Secara bersamaan, Yohanes juga dijuluki sebagai "rasul kasih." Di dalam Injilnya, ia menjuluki dirinya sebagai "murid yang dikasihi Yesus" (Yohanes 13:23, 20:2, 21:7, 21:20). Ia digambarkan sebagai sosok yang bersandar pada dada Yesus pada perjamuan terakhir, kemungkinan sebuah indikasi bahwa Yohanes adalah salah satu yang termuda dari kedua-belas rasul. Dalam suratnya yang pertama, Yohanes menulis bahwa Allah itu kasih dan kasih kita bagi sesama adalah wujud akan kasih Allah bagi kita (1 Yohanes 3; 4:7-21). Surat pendeknya yang kedua dipenuhi dengan ekspresi kasihnya bagi mereka yang berada di bawah naungannya. Ia mengalamatkan suratnya pada sebuah kelompok orang percaya "yang benar-benar aku kasihi" dan meminta mereka "saling mengasihi" dengan hidup menurut perintah Yesus (2 Yohanes 1:1, 5-6). Beberapa kali Yohanes menyebut pembacanya sebagai "yang kekasih" atau "yang kukasihi" baik dalam 1 Yohanes maupun 3 Yohanes.
Kehidupan Yesus mengingatkan kita akan beberapa pelajaran yang dapat kami terapkan secara pribadi. Yang pertama, gairah kita untuk kebenaran harus diseimbangkan oleh kasih kita pada sesama. Tanpa kasih, gairah dapat berubah menjadi kekasaran dan sikap mudah menghakimi. Sebaliknya, kasih yang tak mampu membedakan kebenaran dari kekeliruan tidak lain dari perasaan yang berlebihan. Sebagaimana yang dipelajari Yohanes, jika kita menyampaikan kebenaran dalam kasih, kita, dan mereka yang kita jangkau, akan "bertumbuh di dalam segala hal ke arah Dia, Kristus, yang adalah Kepala" (Efesus 4:15).

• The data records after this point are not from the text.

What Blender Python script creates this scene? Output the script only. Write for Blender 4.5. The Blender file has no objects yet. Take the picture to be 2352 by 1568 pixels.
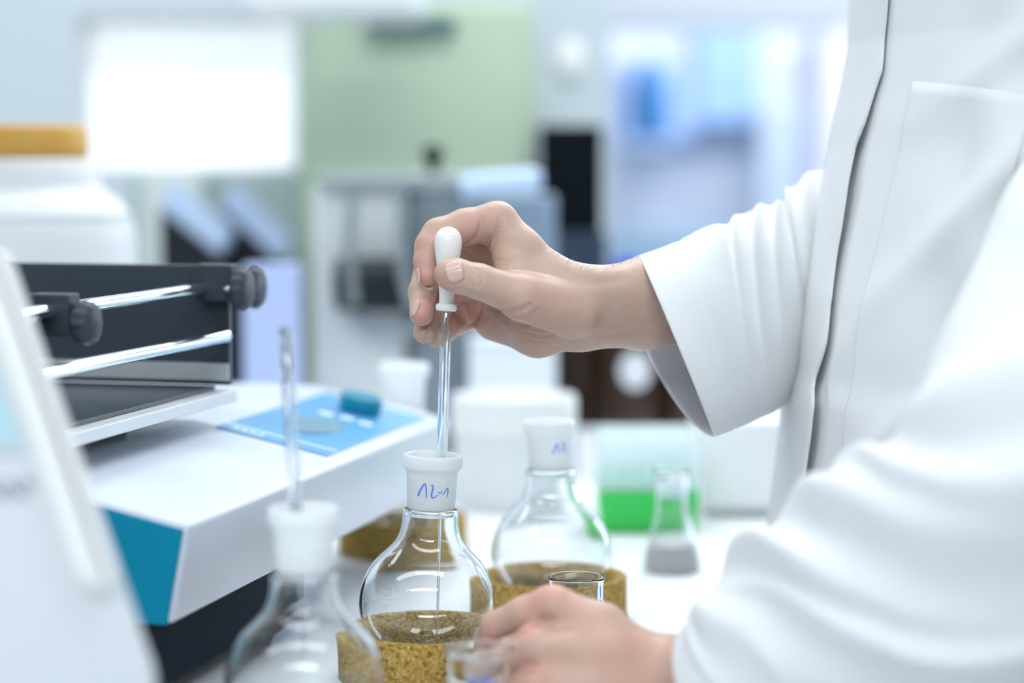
import bpy, bmesh, math, random
import numpy as np
from mathutils import Vector, Matrix

random.seed(7); np.random.seed(7)
SC = bpy.context.scene
COL = SC.collection

# ------------------------------------------------------------------ camera
IMG_W, IMG_H, FPX = 2352, 1568, 5000.0
TABLE_Z = 0.90
CAM = np.array([0.0, 0.0, TABLE_Z + 0.32])
PITCH = math.radians(4.73)
FWD = np.array([0.0, math.cos(PITCH), -math.sin(PITCH)])
UPV = np.array([0.0, math.sin(PITCH), math.cos(PITCH)])
RGT = np.array([1.0, 0.0, 0.0])
FOCUS = 1.362
cam = bpy.data.cameras.new('camera')
cam.sensor_width = 36.0
cam.lens = FPX / IMG_W * 36.0
cam.clip_start = 0.05
cam.dof.use_dof = True
cam.dof.focus_distance = FOCUS
cam.dof.aperture_fstop = 2.35
cam_ob = bpy.data.objects.new('camera', cam)
COL.objects.link(cam_ob)
cam_ob.location = CAM
cam_ob.rotation_euler = (math.radians(90) - PITCH, 0, 0)
SC.camera = cam_ob

# ------------------------------------------------------------------ world, lights, exposure
world = bpy.data.worlds.new('world'); SC.world = world
world.use_nodes = True
world.node_tree.nodes['Background'].inputs[0].default_value = (0.80, 0.90, 1.0, 1)
world.node_tree.nodes['Background'].inputs[1].default_value = 0.35
SC.view_settings.view_transform = 'Standard'
SC.view_settings.look = 'None'
SC.view_settings.gamma = 1.0
SC.view_settings.use_curve_mapping = False
SC.view_settings.exposure = -0.25

CEIL_Z = 2.75
LAMPS = [(-1.15, -1.15, 0.75), (0.25, -1.15, 2.3), (-1.25, 0.55, 0.45), (0.15, 0.55, 0.7), (-1.25, 2.3, 0.4), (0.25, 2.3, 1.8), (-0.85, 4.3, 0.8), (0.95, 4.3, 2.2), (1.2, 5.3, 1.6)]  # front row and far-room lamps are unseen, added to brighten coat and background
LAMP_W, LAMP_D, LAMP_POWER = 1.45, 0.34, 15.0

def area_light(name, loc, rot, sx, sy, power, color):
    l = bpy.data.lights.new(name, 'AREA')
    l.shape = 'RECTANGLE'; l.size = sx; l.size_y = sy
    l.energy = power; l.color = color
    o = bpy.data.objects.new(name, l); COL.objects.link(o)
    o.location = loc; o.rotation_euler = rot
    return o
for i, (lx, ly, lp) in enumerate(LAMPS):
    area_light('ceiling_and_fill_light', (lx, ly, CEIL_Z - 0.075), (0, 0, 0), LAMP_W, LAMP_D, LAMP_POWER * lp, (0.93, 0.97, 1.0))
# daylight through the big window in the right-hand wall
area_light('window_daylight', (2.55, 3.95, 1.65), (0, math.radians(90), 0), 1.5, 1.5, 30.0, (0.82, 0.91, 1.0))

# ------------------------------------------------------------------ cycles quality switches
cy = SC.cycles
cy.use_denoising = True
cy.use_light_tree = False
cy.max_bounces = 32; cy.diffuse_bounces = 3; cy.glossy_bounces = 4
cy.use_adaptive_sampling = True; cy.adaptive_threshold = 0.03
cy.transmission_bounces = 32; cy.transparent_max_bounces = 12
cy.caustics_refractive = True; cy.caustics_reflective = False
cy.sample_clamp_indirect = 14.0
cy.blur_glossy = 0.6

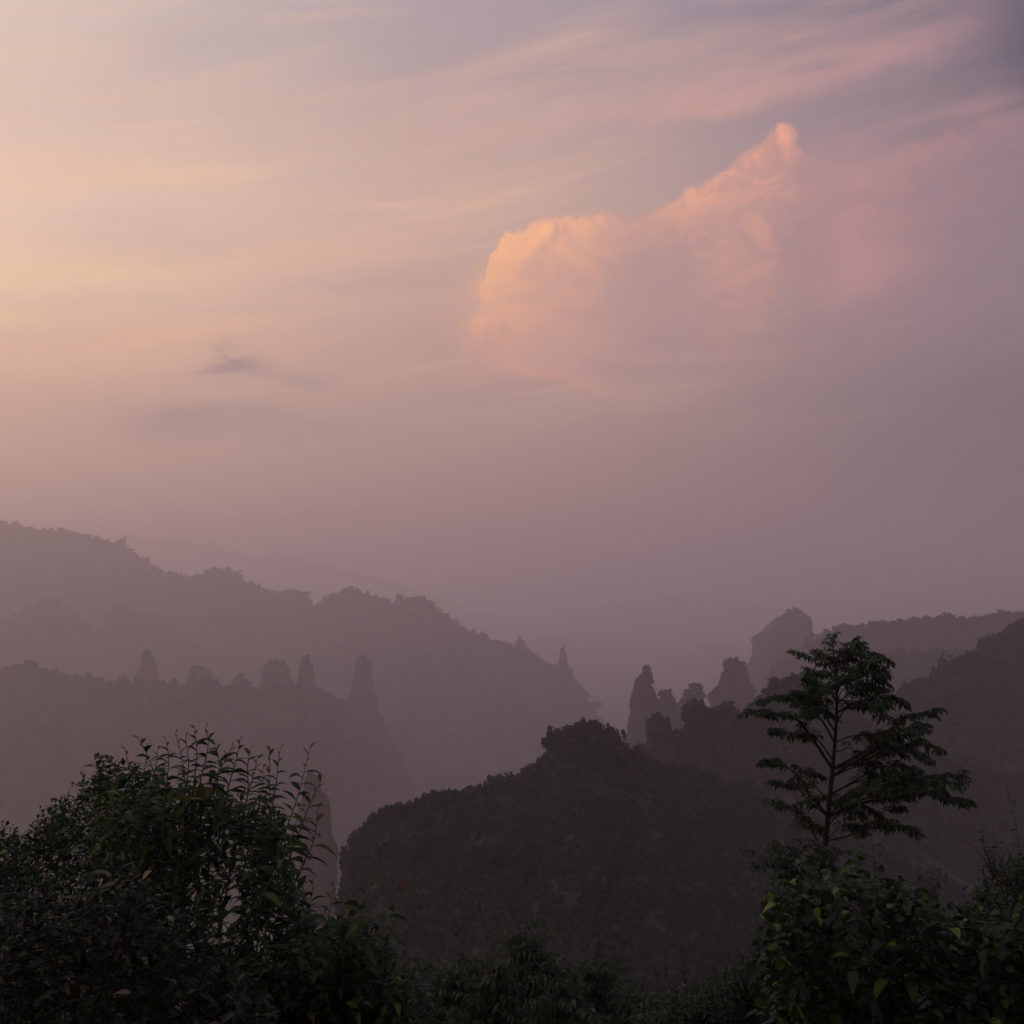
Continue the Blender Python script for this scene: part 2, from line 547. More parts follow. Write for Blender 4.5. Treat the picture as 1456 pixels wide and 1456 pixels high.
def ridge(name, prof, dist, front, back, foot=GZ - 20, steep=0.5, bump=(0.0, 30.0), rib=0.0, px_range=None, step=3.0, rows=46, jag=0.0, tmat=None):
    px = np.array([p[0] for p in prof], float); py = np.array([p[1] for p in prof], float)
    dx = np.array([d[0] for d in dist], float); dv = np.array([d[1] for d in dist], float)
    lo, hi = px_range or (px[0], px[-1])
    xs = np.arange(lo, hi + step, step)
    ys = np.interp(xs, px, py)
    Ds = np.interp(xs, dx, dv)
    if jag:
        ys = ys - np.array([jag * noise.fractal(Vector((x * 0.035, jag, 0.0)), 0.8, 2.2, 5) for x in xs])
    crest = np.array([P(x, y, d) for x, y, d in zip(xs, ys, Ds)])
    vs = np.concatenate([-np.linspace(1, 0, rows) ** 1.4, np.linspace(0, 1, rows // 3)[1:]])
    G = np.zeros((len(vs), len(xs), 3))
    ncoef = 1.0 / bump[1]
    for j in range(len(xs)):
        cx, cy, cz = crest[j]
        rad = norm(np.array([cx, cy, 0.0]))
        for i, v in enumerate(vs):
            if v <= 0:
                w = front; t = -v
            else:
                w = back; t = v
            q = Vector((cx * ncoef + rad[0] * v * w * ncoef, cy * ncoef + rad[1] * v * w * ncoef, 0.3))
            nz = noise.fractal(q, 1.0, 2.1, 5)
            ribn = noise.noise(Vector((cx * ncoef * 2.4, cy * ncoef * 0.4, t * 2.0)))
            s = steep * t + (1 - steep) * t ** 0.55      # steep just under the crest
            z = cz + (min(foot, cz - 25) - cz) * s
            env = min(1.0, t * 5.0)
            off = (bump[0] * nz + rib * ribn) * env
            p = np.array([cx, cy, 0.0]) + rad * (v * w) - rad * off * 1.2
            G[i, j] = (p[0], p[1], z + off * 0.8)
    nr, nc = G.shape[:2]
    i = np.arange(nr - 1)[:, None]; j = np.arange(nc - 1)[None, :]
    a = i * nc + j
    F = np.stack([a, a + 1, a + nc + 1, a + nc], -1).reshape(-1, 4)
    o = link(name, make_mesh(name, G.reshape(-1, 3), F, M_HILL, smooth=True))
    tag(o, kind='structure')
    return G, crest, rows

def sample_grid(G, n, i0=0, i1=None):
    """area-weighted random points on a grid surface rows i0..i1"""
    g = G[i0:i1]
    A = g[:-1, :-1]; B = g[:-1, 1:]; C = g[1:, :-1]; Dd = g[1:, 1:]
    area = np.linalg.norm(np.cross(B - A, C - A), axis=-1).ravel()
    idx = rng.choice(len(area), n, p=area / area.sum())
    u = rng.uniform(size=(n, 1)); v = rng.uniform(size=(n, 1))
    A, B, C, Dd = (q.reshape(-1, 3)[idx] for q in (A, B, C, Dd))
    return (A * (1 - u) + B * u) * (1 - v) + (C * (1 - u) + Dd * u) * v

def forest(name, G, rows, n, R, H, templates, vis_rows=None, crest_n=0, crest=None, sink=0.45, back_rows=4):
    i0 = 0 if vis_rows is None else rows - vis_rows
    p = sample_grid(G, n, i0, rows + back_rows)
    if crest_n:
        k = rng.integers(0, len(crest), crest_n)
        c = crest[k] + rng.normal(size=(crest_n, 3)) * np.array([1, 1, 0]) * R * 0.6
        p = np.concatenate([p, c])
    m = len(p)
    sz = rng.lognormal(-0.06, 0.42, m)
    p = p.copy(); p[:, 2] -= sink * H * sz
    o = scatter_crowns(name, p, R * sz, H * sz * rng.uniform(.8, 1.25, m), templates, M_FOREST)
    tag(o, kind='stuff')
    return o

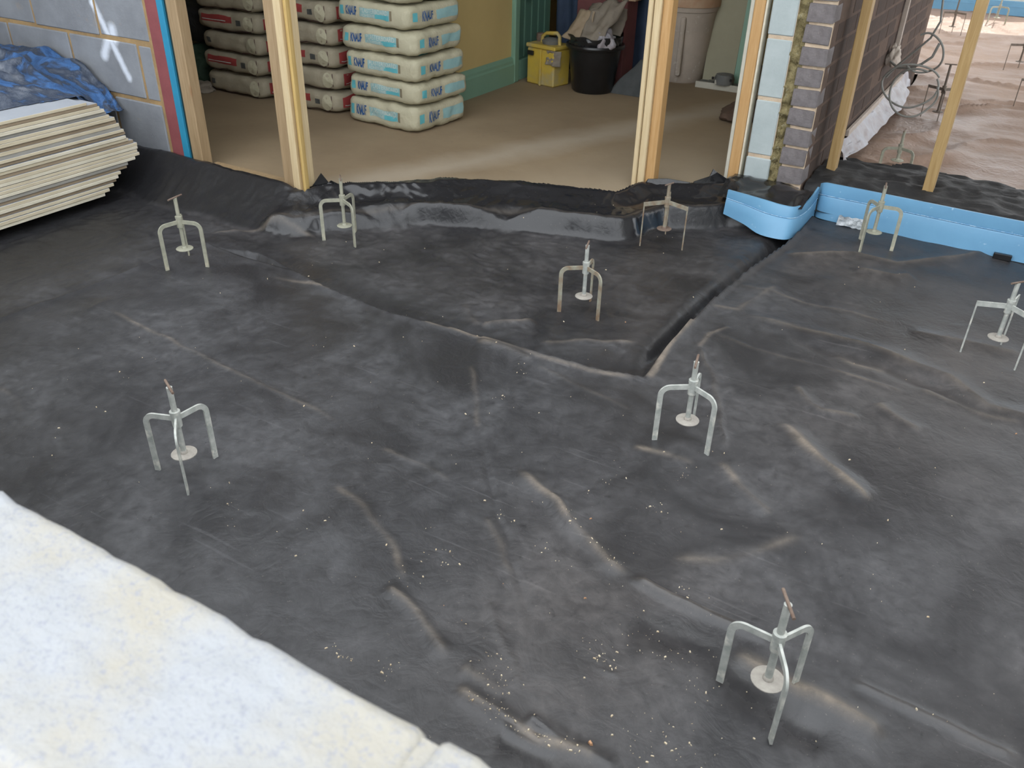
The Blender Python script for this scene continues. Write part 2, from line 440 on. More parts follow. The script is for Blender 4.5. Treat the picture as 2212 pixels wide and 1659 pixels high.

Kedua, percaya diri dan keberanian, jika tidak disertai oleh belas kasih dan kasih karunia, mudah berubah menjadi kesombongan. Percaya diri adalah hal yang baik, namun jika tidak disertai kerendahan hati, dapat berubah menjadi sikap maha-bisa, yang menghasilkan penyombongan diri dan sikap eksklusif. Ketika hal itu terjadi, kesaksian kita akan kasih karunia Allah tercemar, dan orang lain tidak ingin menjadi orang seperti kita. Sama dengan Yohanes, jika kita hendak menjadi saksi yang efektif bagi Kristus, sikap kita harus mencerminkan semangat bagi kebenaran, belas kasih bagi sesama kita, dan gairah untuk melayani dan mewakili Tuhan kita dengan mencerminkan kerendahan-hati dan rahmat-Nya.